What to produce:
In the material below, please retype the lines from the very first through the one with "random.seed(7)", exactly and without pictures.

Raw data:
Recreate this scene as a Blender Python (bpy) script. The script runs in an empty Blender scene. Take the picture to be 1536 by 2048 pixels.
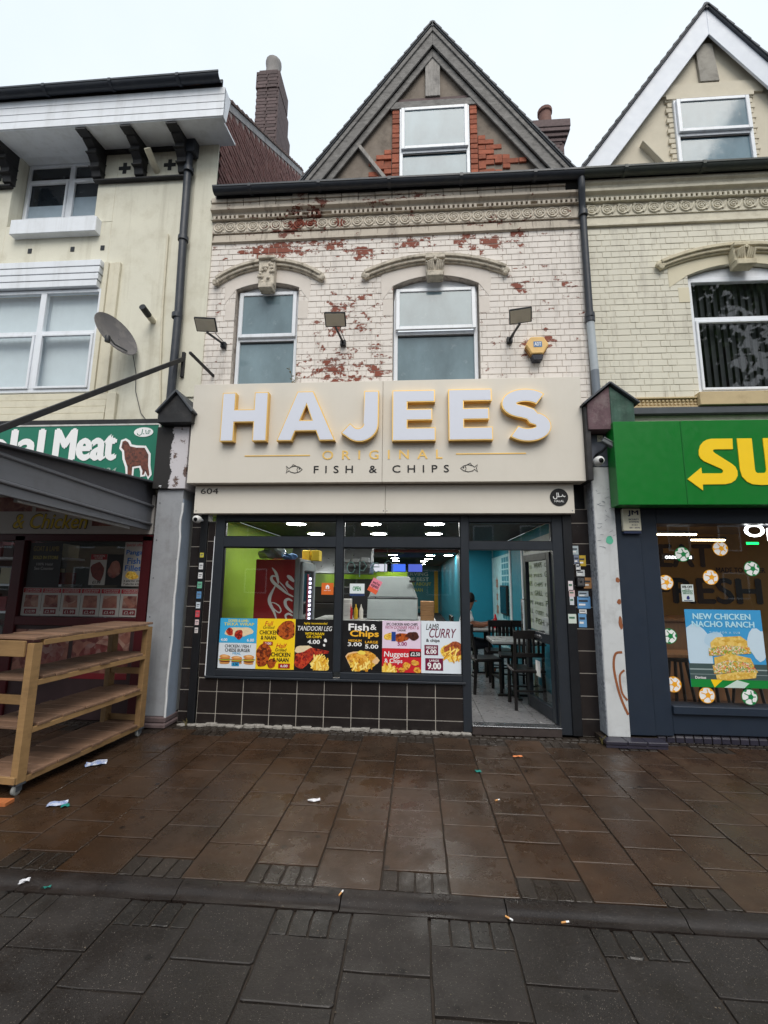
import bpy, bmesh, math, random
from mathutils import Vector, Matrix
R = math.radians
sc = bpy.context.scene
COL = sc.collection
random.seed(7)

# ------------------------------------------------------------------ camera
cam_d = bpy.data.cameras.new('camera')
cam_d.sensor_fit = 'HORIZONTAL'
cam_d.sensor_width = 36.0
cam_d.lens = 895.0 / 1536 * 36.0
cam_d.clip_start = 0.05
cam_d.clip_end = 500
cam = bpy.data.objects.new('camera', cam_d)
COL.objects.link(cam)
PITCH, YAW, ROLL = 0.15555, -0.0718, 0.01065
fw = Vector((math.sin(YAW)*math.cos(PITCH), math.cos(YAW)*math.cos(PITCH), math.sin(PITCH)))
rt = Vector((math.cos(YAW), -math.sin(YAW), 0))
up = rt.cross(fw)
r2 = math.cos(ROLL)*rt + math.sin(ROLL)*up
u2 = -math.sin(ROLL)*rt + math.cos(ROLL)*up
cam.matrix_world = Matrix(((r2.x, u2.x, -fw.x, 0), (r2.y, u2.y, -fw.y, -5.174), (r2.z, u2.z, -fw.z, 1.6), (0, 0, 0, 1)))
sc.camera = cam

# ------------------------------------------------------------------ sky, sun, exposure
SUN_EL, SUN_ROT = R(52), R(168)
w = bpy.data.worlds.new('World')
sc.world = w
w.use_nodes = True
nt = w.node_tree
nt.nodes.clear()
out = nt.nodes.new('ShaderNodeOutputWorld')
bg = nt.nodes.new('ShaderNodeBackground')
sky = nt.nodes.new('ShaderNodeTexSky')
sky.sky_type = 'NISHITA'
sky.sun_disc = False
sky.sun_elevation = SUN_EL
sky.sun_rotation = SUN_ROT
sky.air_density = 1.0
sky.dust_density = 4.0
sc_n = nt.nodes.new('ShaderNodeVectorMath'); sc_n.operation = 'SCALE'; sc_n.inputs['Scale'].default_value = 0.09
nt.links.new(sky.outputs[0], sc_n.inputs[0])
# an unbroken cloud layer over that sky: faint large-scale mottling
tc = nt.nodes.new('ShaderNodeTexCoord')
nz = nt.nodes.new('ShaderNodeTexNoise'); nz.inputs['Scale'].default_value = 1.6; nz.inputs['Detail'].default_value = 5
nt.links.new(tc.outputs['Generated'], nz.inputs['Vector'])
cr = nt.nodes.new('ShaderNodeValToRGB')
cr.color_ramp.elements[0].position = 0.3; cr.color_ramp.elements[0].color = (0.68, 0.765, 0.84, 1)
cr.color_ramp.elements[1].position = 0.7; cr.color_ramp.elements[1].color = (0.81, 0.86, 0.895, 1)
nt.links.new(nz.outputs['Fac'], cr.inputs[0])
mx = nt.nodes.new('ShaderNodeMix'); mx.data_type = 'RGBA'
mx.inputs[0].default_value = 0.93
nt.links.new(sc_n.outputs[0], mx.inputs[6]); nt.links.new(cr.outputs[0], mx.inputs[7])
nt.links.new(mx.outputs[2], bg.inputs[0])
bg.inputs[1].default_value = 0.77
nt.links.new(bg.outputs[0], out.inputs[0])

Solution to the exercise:
Recreate this scene as a Blender Python (bpy) script. The script runs in an empty Blender scene. Take the picture to be 1536 by 2048 pixels.
import bpy, bmesh, math, random
from mathutils import Vector, Matrix
R = math.radians
sc = bpy.context.scene
COL = sc.collection
random.seed(7)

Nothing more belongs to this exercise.